Conversely, many young marketing managers had little awareness of what offline marketing could offer – they might have spent a few days in the whole of their degree studying the topic; having exhausted all other channels, they look to give offline a go. The problem is, through no fault of their own, they often don’t have that skillset internally; offline has a lot more processes to get a campaign off the ground – design, materials, production, personalisation, approval, working with the mailing house – and that can scare the hell out of them. Fortunately, companies like ours have over 25 years’ experience, making it possible for places who’ve never touched offline to use it, because they don’t have to worry about all of the detail.

Marketing is ultimately investing some money to get more back; we say offline is just one of the methods, and for some brands and products, it will work way better for them than online.  It’s also worth mentioning that there are multiple offline channels and the right channels need to be closely matched depending on the brand, product, and outcome you’re looking to achieve.

A good example is our recent work with the FA on the Women’s Euros, where they wanted to promote the event at particular stadia to make people aware they could watch the tournament live.
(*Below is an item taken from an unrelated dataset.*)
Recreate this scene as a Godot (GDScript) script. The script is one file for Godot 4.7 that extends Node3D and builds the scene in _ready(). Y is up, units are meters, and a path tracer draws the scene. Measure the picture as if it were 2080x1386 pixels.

Because it focused on specific areas, a Door drop campaign was absolutely the best marketing channel for that campaign, with some great results – much like the Lionesses themselves!
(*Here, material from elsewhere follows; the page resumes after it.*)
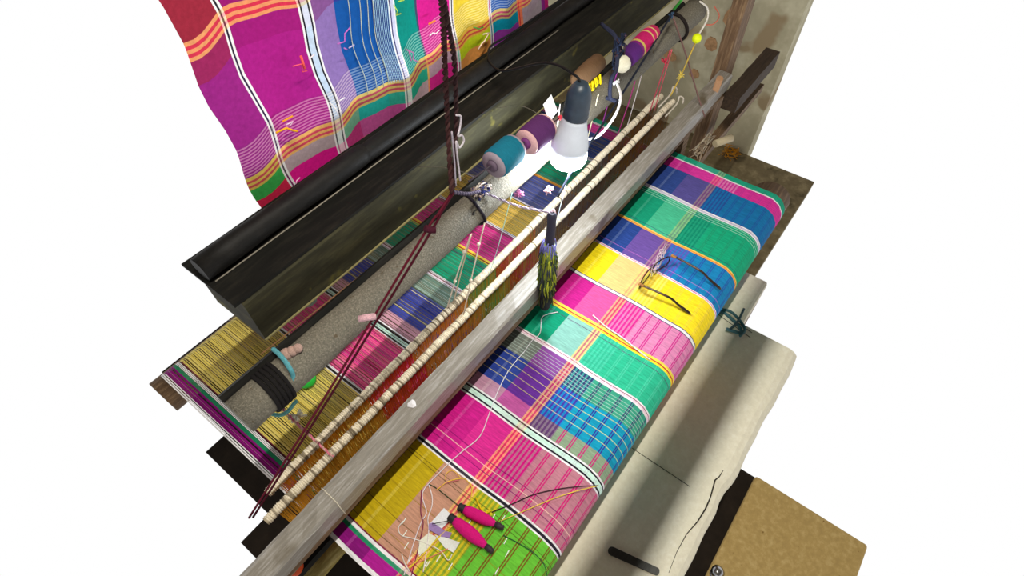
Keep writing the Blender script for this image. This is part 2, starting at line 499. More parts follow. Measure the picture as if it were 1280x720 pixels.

One thing to bear in mind with offline marketing when it comes to acquisition campaigns; it works best for retailers with average basket values of around £150. When you’re talking about an average basket of £50, it will wash its face, but it doesn’t pull up any trees (unless you’re a subscription business or have a LTV focus). Offline is generally more expensive per send [than online], and so you need a bigger response rate to make it work, but when you start to get into £150 baskets, you are very likely to be seeing a profit right from your first campaign at the same time as acquiring a new customer.

Another key factor with offline marketing is time; our whole approach is about long-term sustainable growth, it isn’t quick wins but the fundamental basics of doing the right things consistently over time to learn and improve with every campaign.

We need to understand the data coming in from a campaign – targeting, learning, refining and improving, and looking at different channels, so you’re making a good sustainable profit over the long term.

The analogy we use is putting a bet on a 100-1 long shot horse – it ‘could’ win, and if it does, it’s very exciting, and if you do that once a year over 20 years, you might get one win if you’re lucky – but generally you’ll be throwing your money away. With offline marketing, running one ad hoc campaign and hoping it works isn’t the way to do it; the true benefit is probably 12 months away, but often the whole world wants everything now… or yesterday!  So it isn’t always at the forefront of marketers’ minds when it really should be.